Rollups and DAS are seen as methods to increase Ethereum's capacity while maintaining its decentralized nature. Unlike Solana or other high-performance blockchains, Ethereum's scaling strategy ensures anyone can run a node, protecting the network in a truly decentralized manner. This is vital to Ethereum's vision of building a blockchain that can support a global, permissionless financial system.


The higher the scalability, the greater the responsibility for security. As Ethereum moves towards a rollup-centric future, ensuring the trustlessness of these systems becomes crucial. Rollups rely on cryptographic proofs to ensure that off-chain transactions are legitimate when submitted back to Ethereum. While these systems have proven effective, they are not without risks. Vitalik acknowledges that the maturation of these technologies requires rigorous testing and iteration, especially as they are more widely adopted.


Prospects for The Surge


After The Surge, Vitalik envisions Ethereum as not only scalable but also fully decentralized, secure, and sustainable. This vision includes not only scaling Layer 1 through rollups and DAS but also building more efficient consensus algorithms, improving developer tools, and fostering a thriving dApp ecosystem.
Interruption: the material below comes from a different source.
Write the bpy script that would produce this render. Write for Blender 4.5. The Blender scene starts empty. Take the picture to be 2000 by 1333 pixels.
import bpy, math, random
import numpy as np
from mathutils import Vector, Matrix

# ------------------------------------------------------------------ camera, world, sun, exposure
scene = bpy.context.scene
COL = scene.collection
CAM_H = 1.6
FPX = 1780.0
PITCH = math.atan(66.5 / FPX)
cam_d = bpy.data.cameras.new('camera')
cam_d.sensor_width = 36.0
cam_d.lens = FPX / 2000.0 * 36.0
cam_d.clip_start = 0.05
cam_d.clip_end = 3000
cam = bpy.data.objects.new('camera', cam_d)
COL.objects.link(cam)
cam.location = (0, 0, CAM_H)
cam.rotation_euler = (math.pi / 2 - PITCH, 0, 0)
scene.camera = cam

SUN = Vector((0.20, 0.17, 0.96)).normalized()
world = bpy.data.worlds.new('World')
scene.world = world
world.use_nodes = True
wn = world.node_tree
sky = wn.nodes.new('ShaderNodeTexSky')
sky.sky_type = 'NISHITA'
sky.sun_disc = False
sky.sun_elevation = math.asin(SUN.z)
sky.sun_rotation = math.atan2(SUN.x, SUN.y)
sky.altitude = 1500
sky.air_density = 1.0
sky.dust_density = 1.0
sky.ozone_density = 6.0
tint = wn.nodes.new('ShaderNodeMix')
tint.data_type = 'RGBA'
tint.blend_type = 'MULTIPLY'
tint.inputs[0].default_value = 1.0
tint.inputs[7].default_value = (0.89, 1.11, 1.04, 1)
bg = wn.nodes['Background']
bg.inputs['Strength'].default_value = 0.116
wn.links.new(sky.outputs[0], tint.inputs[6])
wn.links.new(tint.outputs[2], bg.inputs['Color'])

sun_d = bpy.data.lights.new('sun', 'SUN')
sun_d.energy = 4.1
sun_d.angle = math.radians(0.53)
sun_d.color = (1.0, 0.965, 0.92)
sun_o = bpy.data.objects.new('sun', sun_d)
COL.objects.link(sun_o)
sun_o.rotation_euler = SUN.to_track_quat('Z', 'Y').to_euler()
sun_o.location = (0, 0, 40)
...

Ethereum's roadmap is optimistic, yet there are many challenges. The large-scale implementation of rollups, ensuring the security of L2 solutions, and preparing for a quantum future are all complex tasks. However, if Ethereum can successfully overcome these obstacles, it will solidify its position as the core of Web3: a decentralized, user-controlled internet.


In the rapidly evolving blockchain space, Ethereum focuses on scalability without sacrificing decentralization, which is its unique trait. If The Surge succeeds, it may reshape the blockchain landscape again in the coming years.